Pièces en laiton et verre dépoli
Pour répondre à ce défi, le spécialiste a dégainé son stylo. «Je dessine des compartiments avec des parois à chaque extrémité afin de créer des bulles familiales ou amicales pour quatre personnes et dans lesquelles on se sent en sécurité sanitaire, détaille-t-il. On s’inspire de l’architecture des vieux compartiments de train avec des pièces en laiton et du verre dépoli pour s’éloigner des fameux plexiglas qu’on trouve maintenant partout et qui donnent un esprit dystopique.»
L’avenir reste flou pour les professionnels de l’aménagement. Doivent-ils intervenir pour répondre aux difficultés du moment ou repenser de fond en comble la conception d’un restaurant traditionnel? Emmanuelle
Diebold, styliste d’intérieur à Lausanne, tâtonne. «Si la situation s’installe dans la durée, on peut imaginer des adaptations intelligentes. Trop d’inconnues subsistent encore.» La décoratrice, qui affectionne les ambiances feutrées et colorées, envisage l’utilisation de cloisons amovibles en textile. «Il y a quelque chose à inventer, mais un tissu protègera-t-il efficacement les clients?» s’interroge-t-elle.
Champ des possibles
La créativité se heurte à la dureté du moment. Fermés pendant une longue période, plusieurs établissements voient leur situation financière se dégrader. Il devient alors difficile d’investir dans des aménagements sécurisés et esthétiques. «Les établissements n’ont pas encore fait appel à mes services, confie Emmanuelle Diebold. Ils sont financièrement sous l’eau et chacun se débrouille comme il peut pour rouvrir dans de bonnes conditions.»

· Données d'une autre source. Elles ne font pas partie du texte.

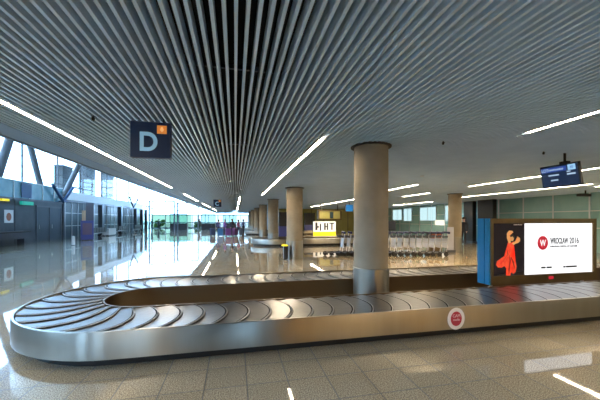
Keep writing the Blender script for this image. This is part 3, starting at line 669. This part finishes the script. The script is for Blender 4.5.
# black info screen above the trolleys
t = empty('info_screen', (9.2, 16.7, 0), -.2, 'black screen on a post behind the row of trolleys', 'screen'); B('casing', (-.35, .38, 0, .09, .95, 1.55), mat('dark_blue_black', (.012, .02, .035), .4), t, .01); T('post', [(0, .05, 0), (0, .05, .96)], .035, M['steel_dark'], t); B('base_plate', (-.25, .25, -.15, .25, 0, .02), M['steel_dark'], t)
t = empty('wall_notice', (XR-.04, 22.6, 1.15), 0, 'white notice on teal wall below the bright windows', 'notice'); B('sheet', (-.02, 0, -.6, .6, 0, .45), M['sign_white'], t)
t = empty('snack_cabinet', (9.6, 12.9, 0), -.15, 'small brown and black cabinet behind the last trolleys', 'cabinet'); B('body', (-.3, .3, 0, .4, .55, 1.0), M['black'], t); B('door', (-.24, .24, -.02, 0, .62, .92), M['rustpic'], t); B('lower_body', (-.3, .3, .02, .4, .05, .55), M['bronze'], t); B('plinth', (-.26, .26, .04, .36, 0, .05), M['plinth'], t)
t = empty('barrier_board', (10.4, 12.9, 0), -.3, 'grey white barrier board left of the slim column', 'board'); B('board', (-.16, .16, 0, .04, .12, 1.25), mat('lilac_grey', (.5, .5, .56), .4), t, .01); B('foot', (-.18, .18, -.15, .2, 0, .12), M['steel_dark'], t)

# shrubs outside the far glazing
for i, (x, y, s) in enumerate(((-19.2, 66, 1.1), (-15.2, 67, 1.0), (-11.6, 66.5, .8), (-8, 68, .8), (-4, 67, .7))):
    t = empty('shrub', (x, y, -.22), 0, ['leftmost', 'second', 'middle', 'fourth', 'rightmost'][i] + ' green shrub outside the far glass wall', 'shrub')
    bm = bmesh.new()
    for k in range(9):
        q = Vector((random.uniform(-1, 1)*s*.7, random.uniform(-.6, .6)*s, random.uniform(.5, 1.5)*s)); bmesh.ops.create_icosphere(bm, subdivisions=2, radius=s*random.uniform(.35, .55), matrix=Matrix.Translation(q))
    for v in bm.verts: v.co += Vector((random.uniform(-1, 1), random.uniform(-1, 1), random.uniform(-1, 1)))*.07*s
    obj('foliage', bm, M['leaf'], t); T('stem', [(0, 0, 0), (0, 0, s)], .07, M['bark'], t)
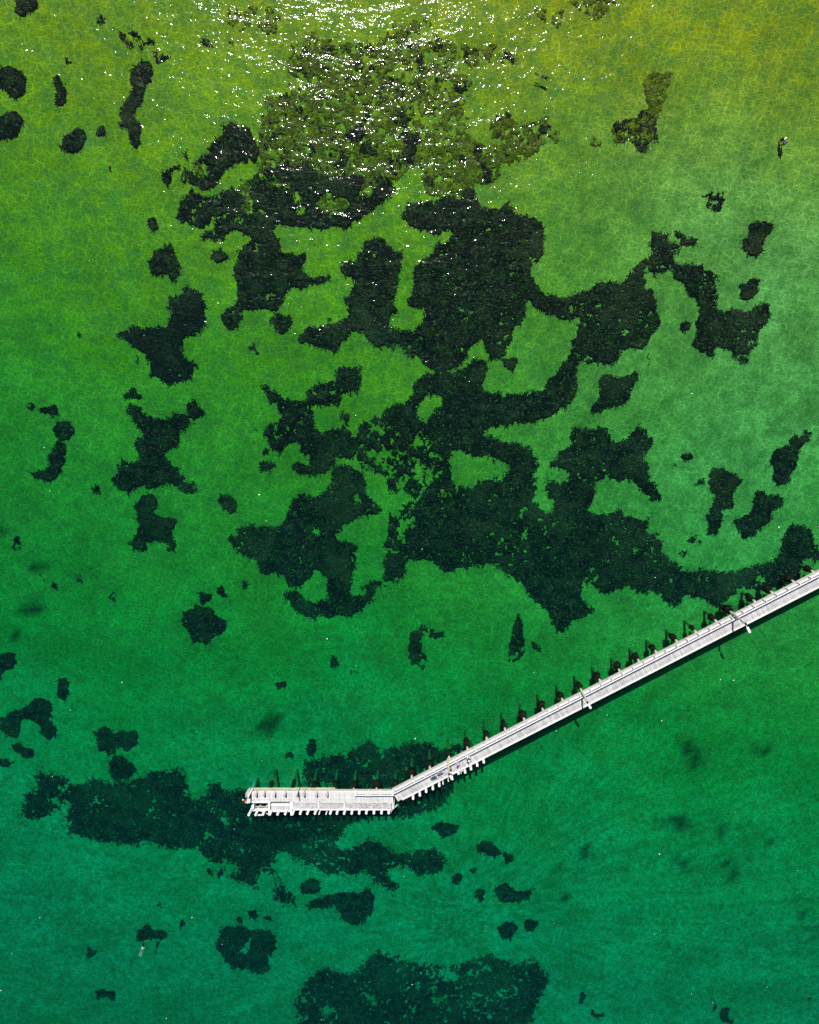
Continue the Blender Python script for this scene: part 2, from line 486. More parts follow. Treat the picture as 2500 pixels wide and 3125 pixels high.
# label, outlines, options
PATCHES = [
 ('round dark seagrass patch cut off by the top edge of the picture', ['A 95,-8 80,40 85,80 125,100 185,80 225,45 240,-8'], {}),
 ('large round seagrass patch at the left edge, upper of the pair there', ['A -5,435 45,410 60,440 110,440 145,470 160,520 140,590 90,610 40,600 10,575 -30,540 -30,450'], {}),
 ('lumpy seagrass patch at the left edge, lower of the pair there', ['A -30,760 0,745 40,715 75,700 130,712 148,770 120,800 125,835 95,868 50,850 10,870 -30,860'], {}),
 ('bowling pin shaped seagrass patch with a thin neck on top', ['A 335,475 362,472 372,515 410,540 428,580 415,620 415,660 380,672 345,655 322,625 330,590 352,560 338,520'], {}),
 ('almost circular dark seagrass patch on pale sand beside a much smaller round one', ['A 435,830 470,805 510,830 530,880 515,935 470,955 430,945 395,920 388,870'], {}),
 ('small round seagrass patch between a circular patch and a long upright one', ['A 590,800 615,780 655,785 655,825 630,848 600,835'], {}),
 ('long upright S shaped seagrass patch among the sun sparkles', ['A 870,390 910,370 945,390 950,435 930,490 895,520 895,580 880,650 850,670 865,740 882,790 865,830 870,880 845,905 810,880 805,800 755,780 735,730 720,690 750,630 800,600 805,540 780,500 820,440'], {}),
 ('thin frayed weed patch just above the long upright seagrass patch', ['A 730,240 790,200 850,190 890,240 950,240 940,280 890,320 820,310 790,270', 'A 950,330 1040,330 1060,370 960,380'], {'dens': 0.5}),
 ('narrow slanting strip of seagrass beside the upper left meadow edge', ['A 1120,995 1130,1020 1080,1070 1050,1130 1010,1150 1015,1110 1060,1050', 'B 250,320 265,330 240,380 225,370'], {}),
 ('small round seagrass dot near the lower left tip of the upper meadow', ['A 910,1360 945,1345 975,1375 970,1405 940,1420 915,1400'], {}),
 ('heart shaped seagrass patch on bare sand', ['B 10,1000 60,950 120,915 165,940 205,1020 200,1090 150,1140 100,1100 40,1105 10,1060'], {}),
 ('small oval seagrass patch tucked into the bay of the upper meadow', ['B 410,935 465,925 518,960 490,1000 440,1008 412,980'], {}),
 ('pale thin round weed spot on ribbed sand below the upper meadow', ['B 625,1530 660,1520 700,1550 685,1585 640,1560'], {'dens': 0.55}),
 ('boot shaped seagrass patch with a brown centre', ['B 130,1215 210,1225 270,1165 310,1190 350,1260 360,1380 300,1450 240,1470 150,1450 140,1370 150,1290',
   'E 720,150 760,115 820,90 940,100 1020,105 1060,60 1080,-40 1270,-20 1275,60 1250,100 1240,140 1170,150 1115,180 1130,270 1200,300 1240,345 1170,400 1080,450 1000,430 940,390 930,320 830,220 770,200'], {'mat': 'brown'}),
 ('small cross shaped seagrass patch above a larger X shaped one', ['E 760,530 800,510 835,465 850,495 890,495 880,530 820,550 790,535'], {}),
 ('large X shaped seagrass patch with four arms', ['E 800,620 830,585 885,590 900,640 960,660 1050,680 1080,640 1160,620 1190,540 1220,570 1260,600 1250,650 1180,690 1130,760 1130,830 1050,850 1015,890 1060,960 1160,1020 1220,1080 1210,1125 1150,1110 1130,1080 1060,1060 990,1060 950,1095 910,1095 905,1060 850,1090 780,1110 700,1080 690,1040 740,1000 740,930 840,920 870,870 840,830 890,760 860,720 810,680'], {}),
 ('dog shaped seagrass patch with two short legs', ['E 860,1170 900,1130 960,1140 970,1200 950,1250 1000,1270 1110,1295 1060,1350 1080,1430 1100,1460 1050,1505 1030,1470 1050,1440 980,1420 910,1430 910,1480 850,1470 800,1420 860,1360 860,1260 840,1220'], {}),
 ('rounded diamond seagrass patch alone on clean sand', ['E 1330,1170 1370,1125 1430,1135 1480,1170 1480,1230 1430,1260 1380,1220'], {}),
 ('short slanting seagrass bar above a small five sided patch', ['E 250,585 310,585 365,630 310,650 250,620'], {}),
 ('crumb of weed left of the short slanting seagrass bar', ['E 160,590 200,580 210,555 215,590 200,610'], {'amp': 0.3}),
 ('small five sided seagrass patch above a bent one', ['E 340,710 370,685 440,700 465,740 430,770 380,790 345,760'], {}),
 ('bent elbow shaped seagrass patch near the left side', ['E 190,990 300,940 310,880 350,820 400,840 395,900 410,940 370,1020 340,1070 290,1060 250,1030 200,1020'], {}),
 ('star shaped round seagrass patch with ragged points', ['I 1150,350 1200,310 1250,290 1310,310 1340,370 1400,410 1390,470 1330,490 1270,535 1210,540 1190,490 1130,450 1135,390'], {}),
 ('loose weed tuft touching the top of the star shaped patch', ['I 1230,200 1260,215 1310,220 1300,260 1240,290 1235,240'], {}),
 ('small comma shaped weed patch up and right of the star shaped one', ['I 1360,190 1390,170 1410,230 1435,250 1400,280 1360,230'], {}),
 ('blurred upright oval weed patch in deeper water at left', ['I 350,740 400,735 440,760 430,840 395,885 360,840 350,790'], {'soft': True}),
 ('seagrass patch cut off by the left edge beside the blurred oval', ['I -20,580 90,590 90,680 40,690 10,750 -20,760'], {}),
 ('saddle shaped seagrass patch with two hanging lobes', ['I 130,960 190,900 270,870 325,920 310,1000 345,1050 335,1135 300,1120 250,1060 220,1000 130,1000 115,1080 60,1125 20,1090 10,1000 60,950'], {}),
 ('faint curled weed patch below the saddle shaped one', ['I 60,1170 140,1155 200,1190 190,1240 150,1250 110,1200 70,1200'], {}),
 ('butterfly shaped seagrass patch in deep green water', ['I 580,1090 630,1045 690,1055 710,1110 730,1070 790,1070 855,1100 850,1160 800,1195 720,1170 680,1220 610,1200 600,1130'], {}),
 ('blunt seagrass patch between the butterfly shaped one and the deep meadow', ['I 670,1280 700,1230 770,1220 800,1270 840,1320 780,1360 740,1390 680,1330'], {}),
 ('peanut shaped seagrass patch, upper one by the right side', ['D 1290,370 1330,340 1400,345 1435,385 1400,450 1375,500 1380,550 1310,580 1260,550 1240,480 1280,430'], {}),
 ('thin olive weed tuft above the peanut shaped patch', ['D 1000,200 1060,160 1140,165 1125,230 1115,300 1070,310 1040,270 1030,220'], {'dens': 0.62}),
 ('small wedge shaped seagrass patch by the right arm of the middle meadow', ['D 1190,770 1270,740 1300,700 1370,710 1340,780 1290,840 1230,820'], {}),
 ('small frayed seagrass patch inside the fork of the middle meadow', ['D 870,960 920,955 925,990 890,1030 860,1000'], {}),
 ('round seagrass dot on the lit sand inside the middle meadow', ['C 780,1210 850,1205 860,1250 820,1280 780,1260'], {}),
 ('stubby forked seagrass patch below the middle meadow', ['D 360,1310 410,1300 460,1330 510,1320 600,1290 590,1330 540,1390 530,1450 510,1500 430,1500 340,1540 300,1550 330,1500 360,1420'], {}),
 ('tall bent seagrass patch, left of three by the walkway bend of weed', ['H 1040,530 1060,470 1120,450 1170,480 1215,500 1240,550 1210,620 1190,680 1130,720 1110,800 1080,870 1040,870 1030,800 1040,710 1060,650 1110,620 1050,590'], {}),
 ('frayed slanting seagrass patch, middle of three near the right side', ['H 1320,620 1390,600 1440,630 1490,640 1490,690 1430,730 1420,790 1370,840 1310,870 1270,910 1220,860 1200,790 1260,770 1310,740 1320,700 1300,660'], {}),
 ('slanting seagrass patch with a narrow top, nearest the right edge', ['H 1550,260 1620,275 1650,220 1655,290 1600,340 1580,400 1550,500 1490,560 1440,530 1440,480 1400,430 1440,370 1510,330'], {}),
 ('tiny dark oval seagrass patch on rippled sand right of the middle meadow', ['H 875,375 945,375 940,405 910,415 880,400'], {}),
 ('thin C shaped weed patch on open sand above the walkway', ['L 870,290 920,265 1000,290 1060,320 1100,350 1010,340 950,330 940,400 960,440 930,510 870,490 850,420'], {'dens': 0.72}),
 ('thin upright weed streak beside the lower point of the deep meadow', ['L 1430,200 1460,260 1470,350 1450,420 1390,480 1380,440 1400,330'], {'dens': 0.8}),
 ('short weed streak right of the thin upright one', ['L 1510,350 1550,380 1560,420 1520,400'], {'dens': 0.8}),
 ('small ragged weed patch alone in deep green water left of middle', ['L 150,580 220,560 230,590 180,610'], {}),
 ('upright oval weed patch above the outer deck', ['L 325,920 345,870 375,865 380,920 350,970'], {}),
 ('small flat weed patch left of the upright oval above the deck', ['L 190,950 260,935 255,975 200,970'], {}),
 ('ring shaped seagrass patch with a bare sandy middle', ['J 1335,1120 1370,1080 1355,1020 1420,1040 1520,1010 1580,1050 1640,1030 1690,1080 1725,1130 1680,1200 1650,1230 1670,1290 1640,1315 1560,1300 1520,1270 1440,1280 1400,1220 1350,1170'], {'holes': ['J 1480,1180 1510,1130 1555,1100 1550,1150 1510,1190']}),
 ('dark weed patch right at the head of the swimmer', ['J 845,1070 870,1020 920,1000 960,1040 1020,1050 1010,1105 970,1075 930,1110 860,1100'], {}),
 ('small upright weed patch to the right of the swimmer', ['J 1110,990 1130,965 1155,1010 1120,1035'], {}),
 ('small square weed patch to the left of the swimmer', ['J 530,1180 560,1145 595,1155 590,1190 550,1215'], {}),
 ('faint flat weed bar near the bottom left', ['J 570,1420 700,1410 720,1430 700,1470 590,1460'], {'amp': 1.1}),
 ('western of three small weed clumps above the ring shaped patch', ['J 1460,970 1500,960 1500,990 1465,990'], {'amp': 0.4}),
 ('middle and largest of three small weed clumps above the ring shaped patch', ['J 1540,930 1580,910 1610,960 1550,970'], {'amp': 0.4}),
 ('eastern of three small weed clumps above the ring shaped patch', ['J 1630,950 1690,950 1690,975 1640,970'], {'amp': 0.4}),
 ('round weed patch inside a bare sandy ring below the deck', ['K 350,750 400,710 450,730 470,780 420,810 360,800'], {}),
 ('long low seagrass patch with a thin left tail below the deck', ['K 340,880 480,830 600,810 700,800 770,785 810,830 800,890 790,950 720,990 630,1010 590,970 560,880 470,900 350,900'], {}),
 ('ragged slanting weed strip below the walkway pile row', ['K 1420,510 1470,490 1530,500 1600,560 1670,590 1620,630 1590,580 1500,560 1410,540'], {}),
 ('blunt weed patch just under the bend of the walkway', ['K 1120,390 1250,370 1310,390 1300,450 1270,460 1200,440'], {}),
 ('small round weed patch under the slanting weed strip, upper of two', ['K 1380,660 1420,640 1450,670 1420,695'], {}),
 ('small weed patch lower left of the round one under the strip', ['K 1260,700 1310,675 1340,710 1310,755 1270,745'], {}),
 ('wide ragged weed patch with a pointed right end in open deep water', ['K 1520,820 1560,760 1620,755 1660,800 1725,800 1790,760 1760,830 1660,875 1600,860'], {}),
 ('small weed patch left of the wide ragged one in open deep water', ['K 1400,820 1440,780 1490,790 1480,830 1440,865'], {}),
 ('blurred round weed patch below the wide ragged one', ['K 1550,1020 1600,980 1660,980 1690,1030 1650,1080 1580,1080'], {'soft': True}),
 ('small weed patch right of the blurred round one', ['K 1720,985 1810,990 1790,1040 1740,1030'], {}),
 ('slanting weed patch near the bottom edge, right of the bottom meadow', ['M 240,1850 290,1820 290,1860 245,1910'], {}),
 ('small weed dash below the slanting patch by the bottom edge', ['M 305,1925 370,1960 370,1980 320,1960'], {}),
 ('weed streak with a dot beside it at the bottom right', ['M 1070,1905 1110,1905 1100,1935', 'M 1110,1960 1150,1920 1170,1990 1200,2030 1130,2020'], {}),
]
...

Ces doutes sur le futur de la restauration ouvrent toutefois un large champ des possibles. Youri Kravtchenko évoque une scène du film Le Cinquième Elément dans laquelle un restaurateur chinois se présente à la fenêtre de Bruce Willis à bord d’un food truck volant. «Peut-être devrons-nous dessiner des corbeilles de livraison pour des drones, s’amuse le fondateur du bureau YKRA. Va-t-on augmenter la livraison à domicile? Mettre en place des bulles de restauration à la maison? C’est une période qui va durablement modifier les comportements.»